Ninguém compreende o trauma e a ansiedade em que estes jovens vivem. E ainda há
quem se volte contra eles, só porque se embebedaram umas poucas vezes, só
porque destruíram uns móveis, só porque assustaram uns vizinhos, só porque
fumaram uns charros, só porque iam dando cabo de um hotel…
DN, 16 de Abril de
2017
5 comentários:
Não podemos generalizar. Ainda que nessas viagens haja sempre alguns desmandos. Inicialmente as viagens de finalistas levavam alguns professores - os alunos convidavam apenas os mais tolerantes - que assumiam a responsabilidade e os orientavam no caso de alguma coisa correr pior ou haver gente doente. Os pais descansavam, mas os professores sabiam que eram incapazes de tomar conta de tanto garoto em roda livre. E no entanto conheci alunos que se empenharam verdadeiramente em angariar fundos para que a dita viagem pudesse estender-se a todos os finalistas, gente que guardou cêntimo a cêntimo durante dois anos, gente que trabalhou nas férias, domingos e feriados e que depois disponibilizou o quarto por haver namorados que não tinham dormido juntos e ser a sua oportunidade (é verdade, também conheço quem tenha engravidado).

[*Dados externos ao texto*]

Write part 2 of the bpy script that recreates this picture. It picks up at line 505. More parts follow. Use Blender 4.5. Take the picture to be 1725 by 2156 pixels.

Não sei de onde saiu esta ideia de diplomas e finalistas a torto e a direito (começa no jardim de infância). E nem acho que sejam condenáveis, em bloco, as viagens de finalistas. Sei das que não são dessa índole nem vão para tais lugares. Não condeno os alunos e amigos que fecham definitivamente um ciclo e têm grande probabilidade de separação, a comemorar. Digamos que condeno este tipo e viagens, pais e sociedade em geral que pactuam com comportamentos desordeiros e lesivos do bem dos outros. Há que aprender a viver com os outros e a respeitá-los. E isto é função da escola, dos pais e de toda a aprendizagem paralela. A autonomia tem reverso: a responsabilidade. Qualquer delas se nega sem a outra
Há várias décadas que este tipo de ritual iniciático acontece com o consentimento de todos. Às vezes corre mal, há exageros, muitas vezes empolados pela comunicação social.
Pena é que os “sociólogos e psicólogos de primeira gema” não tenham ainda estudado o fenómeno.
Mas não são estes “energúmenos” que nos devem preocupar demasiadamente. Nem tão pouco os moralistas decadentes de ocasião.
Neste momento, confesso a minha preocupação com o energúmeno que ocupa a Casa Branca dos USA. Curiosamente, sobre este, AB ainda não escreveu aqui uma palavra.
Creio, que esta árvore de copa frondosa e tronco de diâmetro assinalável é um Pisonay, da família Erythrina Edulis como é conhecida no ramo da botânica. Esta espécie, característica da região dos Andes, era venerada pelos Incas como símbolo da fertilidade.